Evil
Oh yes indeed. This is the big one. Buckle up, guys and gals.
Prior to release, The Evil Within was hyped ‘til it could be hyped no more. This much ballyhooed return to survival horror’s roots was being helmed by Shinji Mikami, after all. In the world of dark hallways, befuddling puzzles and angry maniacs brandishing chainsaws at our faces, this guy reigns supreme.
This is the creator of Resident Evil, right here (not the crappy ones, the good ones), and you don’t argue with that kind of pedigree. The question is, does his first venture into the genre for some time deliver?
Well, it certainly punches you straight between the eyes from the start. Many reviewers have noted its numerous homages to Resident Evil 4, and the memorable opening is certainly one of those. Inside the first fifteen minutes, Mikami’s favourite trope, the chainsaw crazy, has been unleashed on you.

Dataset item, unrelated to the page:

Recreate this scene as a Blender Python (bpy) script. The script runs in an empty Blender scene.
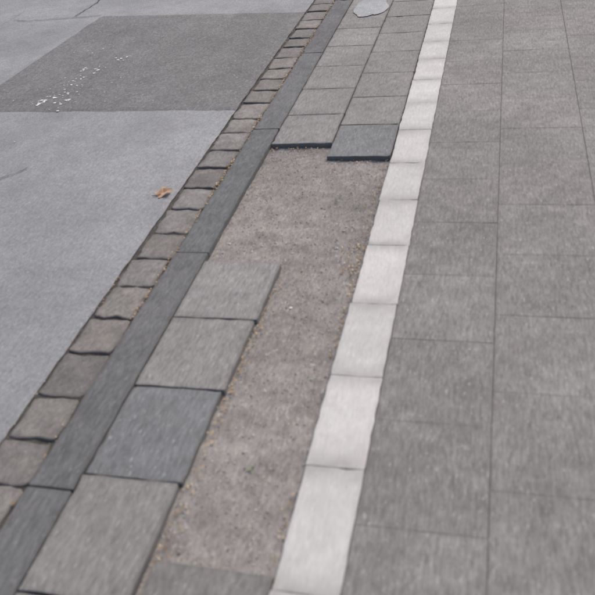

In the case of The Evil Within, he dangles you from meathooks in a kind of human larder, before engaging you in a deadly game of cat and mouse as you attempt to escape. Except here, the cat will slice your torso into pastrami with a big ol’ angry saw if he sees you. It all adds a whole new dimension to the word ‘deadly.’
Some players have deemed this section tedious, what with being unarmed and all. But for me, it’s a tense introduction to the game’s stealth mechanics and real statement of intent to boot. The frantic hobble through the whirly circular saw trap room, the desperate dash from the Sadist, being dumped into the creepy well of blood… most of this happens before the opening credits.
This is the nature of The Evil Within’s horror. In your face, violent, gory, all kinds of creepy. It’s the Resident Evil 4 or Dead Space style ‘action horror/shooter,’ if that’s a thing that exists. In terms of the lion’s share of the gameplay, at least.
To that end, it throws just about every tired trope possible at us. The dodgy mansion that houses all kinds of questionable doings, the ‘undead’ enemies, the oft-predictable yet effective cheap jump scares. Mikami knows horror, but sadly he doesn’t know when to stop knowing horror.
This isn’t to say that the game doesn’t also dig a little deeper. Along the course of the convoluted story, psychological horror becomes more prominent. As you begin to piece together the whos, whats and whys, you realise that there’s something brilliantly creepy going on behind the scenes. Which I shan’t go into, for fear of the spoiler police.
As for its scaritude (which is also a thing), that’s as difficult to gauge as ever. It can be quite a panic-inducing game, dumping you in confined spaces with bosses that can insta-kill you and such. It has the foreboding atmosphere, the scare-rific locales, the scant supplies, every element it needs. It could be the start of a rather brilliant IP, but you’ll have to decide for yourself if it’s scary or not.